Public, Private and the Sacred





Every morning, as I impatiently wait for the lift to arrive – the old lady in the neighboring flat sits outside her door, painstakingly drawing out an elaborate kolam. The elaborate diagram that I inadvertently stamp upon every evening, in my haste to reach back home.

It was an image of this kolam that we began our discussion with, this Thursday. We spoke about Charles Correa’s article named “Public, Private and the sacred” wherein Correa brings forth the need to address the realm of “sacred” in the art of building.

According to Correa – while the word “sacred” might have a million implications – it primarily refers to the human fascination with the infinite and unbounded. This endless fascination has manifested itself in various forms over the ages.  The mandala, the Jain cosmograph, the Islamic char- bagh pattern, each evolving from the thoughts, aspirations and shared history of a population – and developing unique architecture that seems timeless.

The question that was posed before the forum was to identify the myth of modern India. Is it the neon lights, the nylon sari or the TV antenna?  How do we create architecture that that matters to the people of India – that allows them a habitat to live with their own mythic imagery, their aspirations and their dreams?

The discussion that ensued showed a definite drift from the thought that echoed in the article.

There was a general agreement that this “nostalgia” towards history and the bygone is merely blocking our path. There was a counter – argument which stated that we are now in an increasingly globalizing world, and must look forward instead of looking into the past for inspiration. The question of context need not be “over-philosophized” but merely taken as a matter-of-fact condition that needs to be dealt with. Designs need not essentially respond to the surroundings in the conventional sense. They may fascinate – or even shock – and these very buildings may form the context of tomorrow. Some of the young architects were of the opinion that we must now cut off this umbilical cord to the past that seems to the limiting our design possibilities and must wholeheartedly embrace the future and all its possibilities.
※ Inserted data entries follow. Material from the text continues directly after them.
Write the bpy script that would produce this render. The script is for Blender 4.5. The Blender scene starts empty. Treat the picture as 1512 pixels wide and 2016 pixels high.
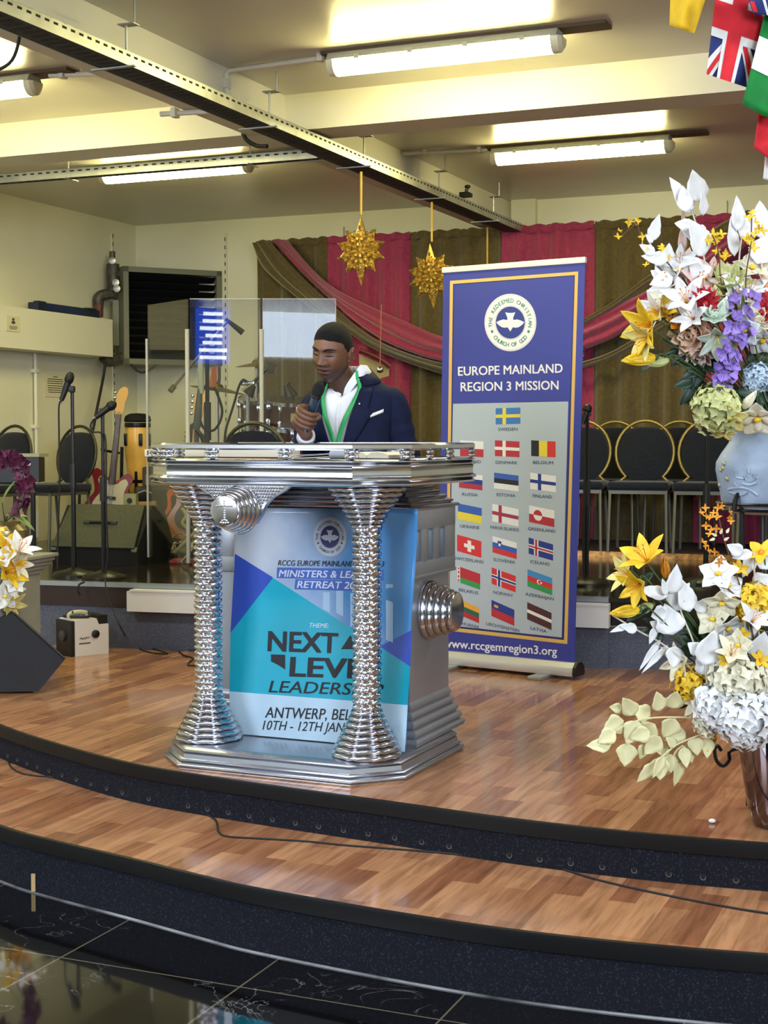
import bpy, bmesh, math, random
from mathutils import Vector as V, Matrix as M
from mathutils.geometry import tessellate_polygon
random.seed(7)
PI = math.pi
SC = bpy.context.scene
COL = SC.collection

# ---------------------------------------------------------------- camera, world, exposure, big lights
FOC, CX, CY, ZC = 2900.0, 756.0, 1008.0, 1.2
PITCH = math.atan(148 / FOC)
TH = math.atan(1224 / FOC)          # the room is turned by this against the camera
RZ = -TH
cam_d = bpy.data.cameras.new('camera')
cam = bpy.data.objects.new('camera', cam_d)
COL.objects.link(cam)
cam.location = (0, 0, ZC)
cam.rotation_euler = (PI / 2 - PITCH, 0, 0)
cam_d.sensor_fit = 'HORIZONTAL'
cam_d.sensor_width = 36
cam_d.lens = FOC / 1512 * 36
cam_d.clip_start = 0.05
SC.camera = cam

SC.view_settings.view_transform = 'Standard'
SC.view_settings.look = 'None'
SC.view_settings.gamma = 1
SC.view_settings.use_curve_mapping = False
SC.view_settings.exposure = 1.0
try:
    SC.cycles.use_denoising = True
    SC.cycles.max_bounces = 8
    SC.cycles.transparent_max_bounces = 16
    SC.cycles.sample_clamp_indirect = 6
    SC.cycles.caustics_reflective = False
    SC.cycles.caustics_refractive = False
except Exception:
    pass
world = bpy.data.worlds.new('World')
SC.world = world
world.use_nodes = True
world.node_tree.nodes['Background'].inputs[0].default_value = (0.75, 0.85, 1.0, 1)
world.node_tree.nodes['Background'].inputs[1].default_value = 0.35

CO, SI = math.cos(TH), math.sin(TH)
def R(u, v, z=0.0):                   # room axes (u along the back wall, v into depth) -> world
    return V((CO * u + SI * v, -SI * u + CO * v, z))
def ray(px, py):
    a = (px - CX) / FOC; b = -(py - CY) / FOC
    return V((a, math.cos(PITCH) + b * math.sin(PITCH), -math.sin(PITCH) + b * math.cos(PITCH)))
def onz(px, py, z):
    d = ray(px, py); t = (z - ZC) / d.z
    return V((0, 0, ZC)) + d * t
def at(px, py, Y):
    d = ray(px, py); return V((0, 0, ZC)) + d * (Y / d.y)
def onv(px, py, v):
    d = ray(px, py); t = v / (SI * d.x + CO * d.y)
    return V((0, 0, ZC)) + d * t
def onplane(px, py, P0, n):
    d = ray(px, py); o = V((0, 0, ZC)); t = (V(P0) - o).dot(n) / d.dot(n)
    return o + d * t
def uv(P):
    return (CO * P.x - SI * P.y, SI * P.x + CO * P.y)

def area(name, loc, target, sx, sy, power, col):
    l = bpy.data.lights.new(name, 'AREA'); l.shape = 'RECTANGLE'; l.size = sx; l.size_y = sy
    l.energy = power; l.color = col
    o = bpy.data.objects.new(name, l); COL.objects.link(o); o.location = loc
    o.rotation_euler = (V(target) - V(loc)).to_track_quat('-Z', 'Y').to_euler()
    return o
COOL_FILL = (0.78, 0.87, 1.0)  # cool tint of the two added fill lights
WARM = (1.0, 0.92, 0.6)
area('added_front_fill', (2.6, -2.6, 2.3), (-0.3, 5.4, 0.8), 2.6, 1.6, 190, COOL_FILL)  # added area light floating behind the camera for assumed cool daylight; no window there
area('added_side_fill', (-4.6, 1.0, 2.2), (-0.4, 5.4, 0.7), 2.2, 1.5, 95, COOL_FILL)  # added cool side fill, floating inside the room at left without any window
for (lu, lv) in ((-2.4, 3.9), (-5.2, 3.8), (-2.4, 1.2), (0.4, 3.9), (0.4, 6.6)):
    p = R(lu, lv, 2.9)
    lo = area('assumed_tube_light', p, (p.x, p.y, 0), 1.2, 0.1, 19, (0.93, 0.96, 1.0))  # area lights for assumed ceiling lamps out of view, lighting the lectern front
    lo.rotation_euler = (0, 0, RZ)

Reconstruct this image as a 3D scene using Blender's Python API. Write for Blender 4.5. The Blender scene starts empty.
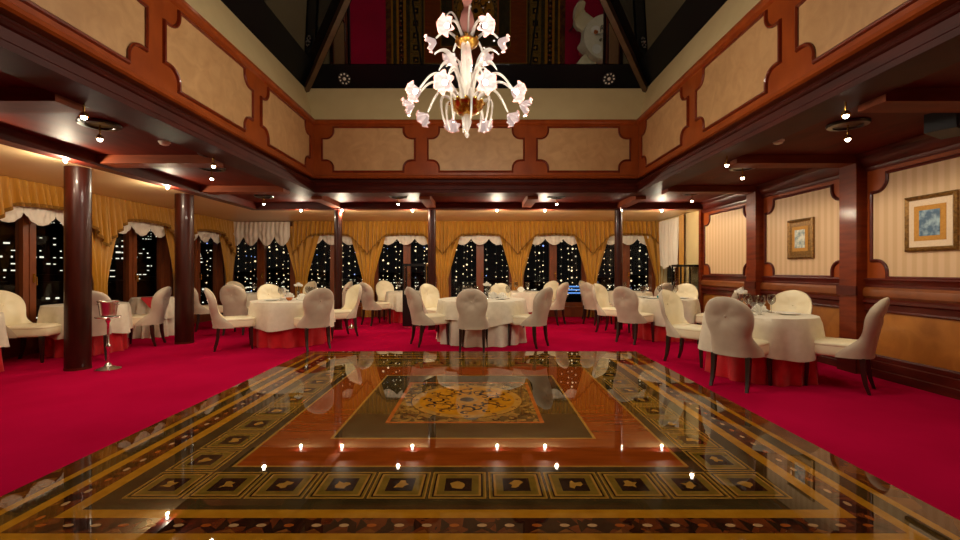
import bpy, bmesh, math, random
from mathutils import Vector, Matrix
random.seed(7)
PI = math.pi
S = bpy.context.scene
COL = S.collection

# ------------------------------------------------------------------ camera, world, exposure
cam_d = bpy.data.cameras.new('camera'); cam = bpy.data.objects.new('camera', cam_d); COL.objects.link(cam)
cam.location = (0, 0, 1.3); cam.rotation_euler = (PI/2, 0, 0)
cam_d.sensor_width = 36; cam_d.lens = 36*440/960; cam_d.clip_start = .05; cam_d.clip_end = 600
S.camera = cam
W = bpy.data.worlds.new('night'); S.world = W; W.use_nodes = True
W.node_tree.nodes['Background'].inputs[0].default_value = (.014, .013, .012, 1)
W.node_tree.nodes['Background'].inputs[1].default_value = .25
vs = S.view_settings
vs.view_transform = 'Standard'; vs.look = 'None'; vs.gamma = 1; vs.use_curve_mapping = False
vs.exposure = 0.0
S.cycles.max_bounces = 8; S.cycles.sample_clamp_indirect = 6; S.cycles.use_denoising = True
S.cycles.caustics_reflective = False; S.cycles.caustics_refractive = False
E_SPOT, E_CHAND, E_SMALL = 11, 13, 21       # watts: hung spots, chandelier bulbs, small downlights

# ------------------------------------------------------------------ materials
def srgb(r, g, b):
    f = lambda c: (c/255/12.92) if c/255 <= .04045 else ((c/255+.055)/1.055)**2.4
    return (f(r), f(g), f(b), 1)
def nt(name):
    m = bpy.data.materials.new(name); m.use_nodes = True
    return m, m.node_tree.nodes, m.node_tree.links, m.node_tree.nodes['Principled BSDF']
def plain(name, c, rough=.5, metal=0, coat=0, spec=.5, em=None, es=0, trans=0):
    m, n, l, b = nt(name)
    b.inputs['Base Color'].default_value = c; b.inputs['Roughness'].default_value = rough
    b.inputs['Metallic'].default_value = metal; b.inputs['Coat Weight'].default_value = coat
    b.inputs['Specular IOR Level'].default_value = spec; b.inputs['Transmission Weight'].default_value = trans
    if em: b.inputs['Emission Color'].default_value = em; b.inputs['Emission Strength'].default_value = es
    return m
def noisy(name, c1, c2, scale=(1, 1, 1), nscale=8, detail=5, rough=.5, coat=0, coat_rough=.05, bump=0, bscale=None, lo=.3, hi=.7, distort=0, sheen=0, gen='Object', metal=0):
    m, n, l, b = nt(name)
    tc = n.new('ShaderNodeTexCoord'); mp = n.new('ShaderNodeMapping'); mp.inputs['Scale'].default_value = scale
    nz = n.new('ShaderNodeTexNoise'); nz.inputs['Scale'].default_value = nscale; nz.inputs['Detail'].default_value = detail; nz.inputs['Distortion'].default_value = distort
    cr = n.new('ShaderNodeValToRGB'); cr.color_ramp.elements[0].color = c1; cr.color_ramp.elements[1].color = c2
    cr.color_ramp.elements[0].position = lo; cr.color_ramp.elements[1].position = hi
    l.new(tc.outputs[gen], mp.inputs[0]); l.new(mp.outputs[0], nz.inputs[0]); l.new(nz.outputs[0], cr.inputs[0]); l.new(cr.outputs[0], b.inputs['Base Color'])
    b.inputs['Roughness'].default_value = rough; b.inputs['Coat Weight'].default_value = coat; b.inputs['Coat Roughness'].default_value = coat_rough
    b.inputs['Metallic'].default_value = metal
    if sheen: b.inputs['Sheen Weight'].default_value = sheen
    if bump:
        bp = n.new('ShaderNodeBump'); bp.inputs['Strength'].default_value = bump; bp.inputs['Distance'].default_value = .01
        if bscale:
            n2 = n.new('ShaderNodeTexNoise'); n2.inputs['Scale'].default_value = bscale; n2.inputs['Detail'].default_value = 3
            l.new(tc.outputs[gen], n2.inputs[0]); l.new(n2.outputs[0], bp.inputs['Height'])
        else: l.new(nz.outputs[0], bp.inputs['Height'])
        l.new(bp.outputs[0], b.inputs['Normal'])
    return m
def glass_mat(name, tint, gloss_boost=1.0, rough=.01, ior=1.5):
    m, n, l, b = nt(name); n.remove(b)
    out = n['Material Output']; t = n.new('ShaderNodeBsdfTransparent'); t.inputs[0].default_value = tint
    g = n.new('ShaderNodeBsdfGlossy'); g.inputs['Roughness'].default_value = rough
    fr = n.new('ShaderNodeFresnel'); fr.inputs[0].default_value = ior
    mu = n.new('ShaderNodeMath'); mu.operation = 'MULTIPLY'; mu.inputs[1].default_value = gloss_boost; mu.use_clamp = True
    mx = n.new('ShaderNodeMixShader')
    ge = n.new('ShaderNodeNewGeometry'); sb = n.new('ShaderNodeMath'); sb.operation = 'SUBTRACT'; sb.inputs[0].default_value = 1; l.new(ge.outputs['Backfacing'], sb.inputs[1])
    m2 = n.new('ShaderNodeMath'); m2.operation = 'MULTIPLY'; l.new(mu.outputs[0], m2.inputs[0]); l.new(sb.outputs[0], m2.inputs[1])
    l.new(fr.outputs[0], mu.inputs[0]); l.new(m2.outputs[0], mx.inputs[0]); l.new(t.outputs[0], mx.inputs[1]); l.new(g.outputs[0], mx.inputs[2]); l.new(mx.outputs[0], out.inputs[0])
    return m
M = {}
M['mahogany'] = noisy('mahogany', srgb(92, 30, 8), srgb(124, 46, 12), (1, 1, 6), 3, 6, .42, .25, .12)
M['mahogany_orange'] = noisy('mahogany_orange', srgb(136, 58, 17), srgb(158, 72, 23), (2, 2, 1), 3, 6, .4, .4, .12)
M['mahogany_dark'] = noisy('mahogany_dark', srgb(64, 16, 8), srgb(92, 26, 12), (1, 1, 4), 3, 5, .45, .18, .15)
M['moulding'] = noisy('moulding', srgb(96, 30, 10), srgb(124, 44, 16), (1, 1, 1), 6, 4, .32, .6, .1)
for _k in ('mahogany', 'mahogany_dark', 'mahogany_orange', 'moulding'): M[_k].node_tree.nodes['Principled BSDF'].inputs['Specular IOR Level'].default_value = .25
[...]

The myth of today, as someone stated – is the sharp whip of rationality and scientific innovation. As such – why must we shy away from bold forms and cutting edge materials?

 Then again – when I look around me - I see the most wonderfully pluralistic society. Every day that I drive by the little slum near my apartment complex – I see almost a replica of the living patterns of yore. The little open to sky court that forms the major living space, the verandah which forms the social space.

 I see Vedic symbology painted on modern doors and as I gingerly walk past the neighbor’s kolam, I realize that in our country – the past and its myth – the sacred is fundamental to the aspirations of the people. It is exactly what makes us what we are.

How do we cut off this umbilical cord and forge ahead – fascinating, shocking and creating a whole new pattern?